Reality vs. Propaganda: a First Hand Report from Xinjiang

Christine Bierre, editor-in-chief of Nouvelle Solidarité, the monthly magazine of France’s Solidarité & Progrès party, was part of a delegation of four experienced investigators that made a study trip to the Xinjiang Uyghur Autonomous Region, from August 18 to 22. Their purpose was to see for themselves what, if any, truth there is to the usual accusations on this region peddled by Western politicians and media, namely that Beijing is carrying out “genocide” against the Uyghurs, forcing them by the millions into concentration camps, prohibiting the use of their own language, banning their cultural and religious practices, and employing them in slave labor. Christine Bierre’s finding: “everything we saw on our trip belies these accusations”.

In an article to be published this week in EIR magazine, she observes that “Xinjiang has quickly developed” once it was able to repel the “strategy of terror” carried out since the 1990s by certain circles in the West. That war is being won thanks to the dual strategy adopted by China: repression of the hard-core terrorist extremists but providing a strong alternative of economic development for minor delinquents who wish to be integrated into society.

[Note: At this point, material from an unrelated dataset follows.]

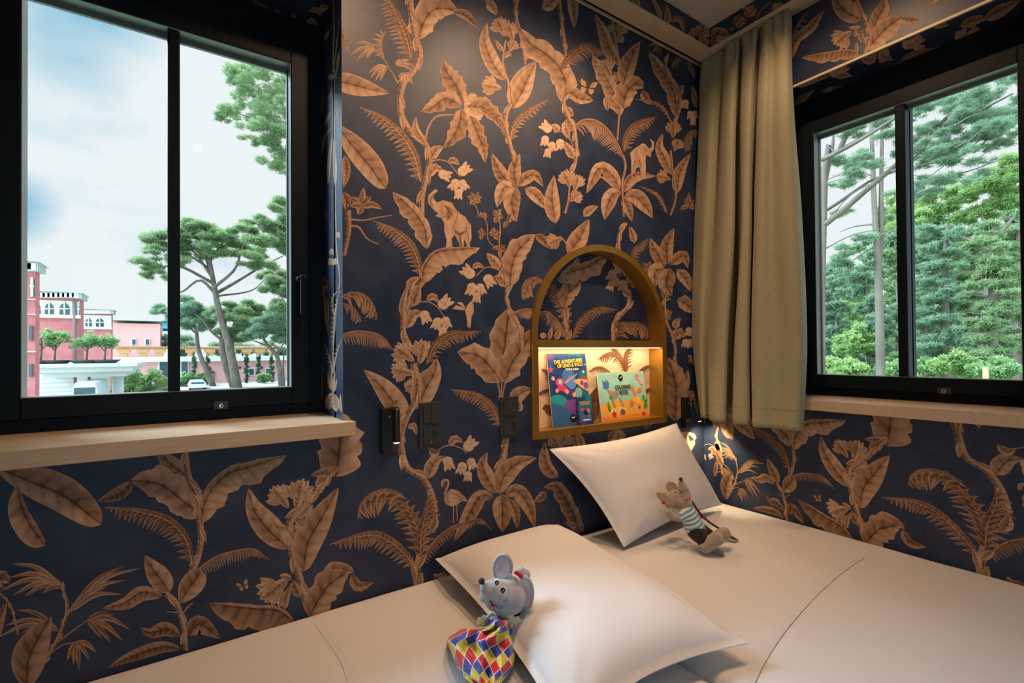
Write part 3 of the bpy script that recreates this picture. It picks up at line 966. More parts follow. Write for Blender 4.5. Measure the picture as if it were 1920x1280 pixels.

In discussions with officials in the capital, Urumqi, whom the delegation met, “we also learned that this region with great potential – fertile farm land (rice, wheat, corn, tomatoes and cotton) and large mineral wealth (22% and 28% of oil and natural gas reserves, as well as coal and poly-silicon, indispensable for the manufacture of solar panels) – is also an increasingly important crossroads for trade with the countries of Central Asia.”

The delegation’s visit began at the market of Kashgar, a region inhabited mainly by Uyghurs (90%) . Despite being past midnight, many people were leisurely doing their shopping, with hardly any security in sight. The propaganda claims that the market was “leveled to the ground” in order to wipe out Uyghur culture, but in fact, “it has been renovated in the same style as the former market and all kinds of Uyghur goods are on sale there”, Christine Bierre writes.

The next stop was in Payzawat county, where a major water catchment project has made it possible to provide running water to homes in nearly all the rural villages of southern Xinjiang. In the past, the inhabitants had to go by donkey to draw water from reservoir dams or in the mountains.

We then flew to the capital, Urumqi, and off to one of what Western propaganda describes as the main ‘slave labor camps for Uyghurs’, the cotton fields of Shihezi… We found no slave labor.” Here as elsewhere in Xinjiang, Christine Bierre explains, cotton production is 95% mechanized, “thanks to drip irrigation and fertilizer and pesticide spreading techniques, and the use of satellites for sowing and picking cotton”.

As for the supposed attacks on Uyghur culture, the Chinese government has long supported such efforts as the Xinjiang « Muqam theater », a series of 12 compositions made of ballads, melodies and dances, both popular and classical. The theater maintains a permanent troop of hundreds of artists.

On the question of faith, while “Communist China fought against religions in the beginning, since Deng Xiao Ping in particular took power, the populations are free to choose the rite they follow… Well over 100 million people practice Buddhism, Christianity and Islam in China today.” As long as religions do not become instruments of political destabilization, they not only are not restricted but are provided with material support to carry out their mission.